Die Geschichte, die Levy erzählt (er schrieb auch das Drehbuch), hat es in sich. Loving Senior, ein gebrechlicher alter Mann, hat ins Kultur- und Kongresszentrum Luzern zum Benefizkonzert eingeladen. Es spielt das argentinische Jewish Chamber Orchestra, auf dem Programm stehen Werke jüdischer Komponisten, die von den Nazis ermordet wurden. Als einer der Musiker nach wenigen Takten hinter die Bühne kriecht und röchelnd zusammenbricht – er wurde offenbar vergiftet -, übernehmen die Kommissare Liz Ritschard (Delia Mayer) und Reto Flückiger (Stefan Gubser) die Ermittlungen, während im Saal weitergespielt wird. Ritschard war sowieso vor Ort ("privater Zufall") und fragt sich im Abendkleid durch die Reihen der Zeugen, Flückiger wird in Flip-Flops, mit drei Bier intus und dem Sohn der Freundin im Schlepptau, von einem Fußballspiel direkt zum Tatort gerufen.
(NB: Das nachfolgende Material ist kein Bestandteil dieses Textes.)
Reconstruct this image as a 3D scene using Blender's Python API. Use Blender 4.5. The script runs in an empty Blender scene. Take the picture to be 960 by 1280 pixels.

Satte 35 Minuten dauert es, bis das Ermittlerteam komplett vor Ort ist. Leider hält "Die Musik stirbt zuletzt" schon da das rasante Anfangstempo nicht mehr durch. Dass Walter Loving Dreck am Stecken hat und von einem schlechten Gewissen geplagt wird, ahnt man schnell. Bis die Bombe aber platzt (und Erinnerungen an die aktuelle Flüchtlingskrise weckt – mehr sei hier nicht verraten), vergeht arg viel Zeit. Zwischendrin driftet dieses Echtzeit-Experiment gar ins Seifenopernhafte ab, dann nämlich, wenn Loving Senior seiner jungen Freundin Elena (Uygar Tamer) einen Heiratsantrag macht und wenig später erfahren muss, dass sie von seinem eigenen Sohn ein Kind erwartet. Inhaltlich hetzt Levys Film seiner ungewöhnlichen Form etwas planlos hinterher.
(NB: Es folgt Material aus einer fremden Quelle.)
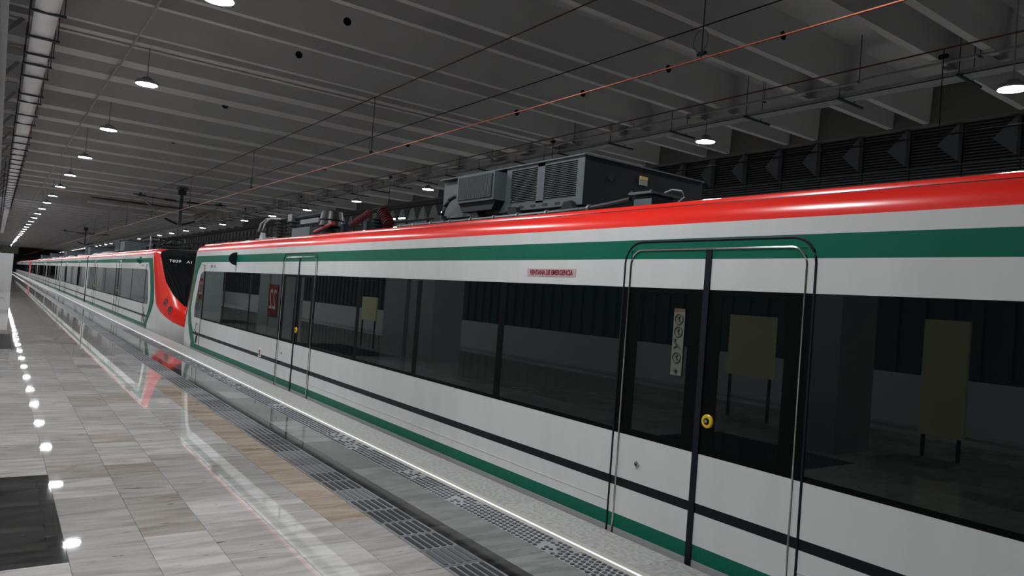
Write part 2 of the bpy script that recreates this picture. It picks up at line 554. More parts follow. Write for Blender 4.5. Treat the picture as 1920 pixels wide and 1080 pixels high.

Gedreht wurde der Luzerner "Tatort" übrigens gleich viermal, zweimal auf Schweizerdeutsch (fürs Schweizer Fernsehen SRF) und zweimal auf Hochdeutsch; gesendet wird jeweils die "beste" Version. Wobei Hauptdarstellerin Delia Mayer klarstellt: "Nicht Perfektion ist das Ziel, sondern das Unplanbare: Es ist Improvisationsvermögen gefragt, um auf alles zu reagieren, intuitiv zu erfinden, um sich und die anderen zu überraschen." Diese ganz kurzen Momente, in denen der Film für einen Sekundenbruchteil den Atem anhält, weil er nicht weiterweiß, sind dann auch die sympathischsten in diesem "Tatort".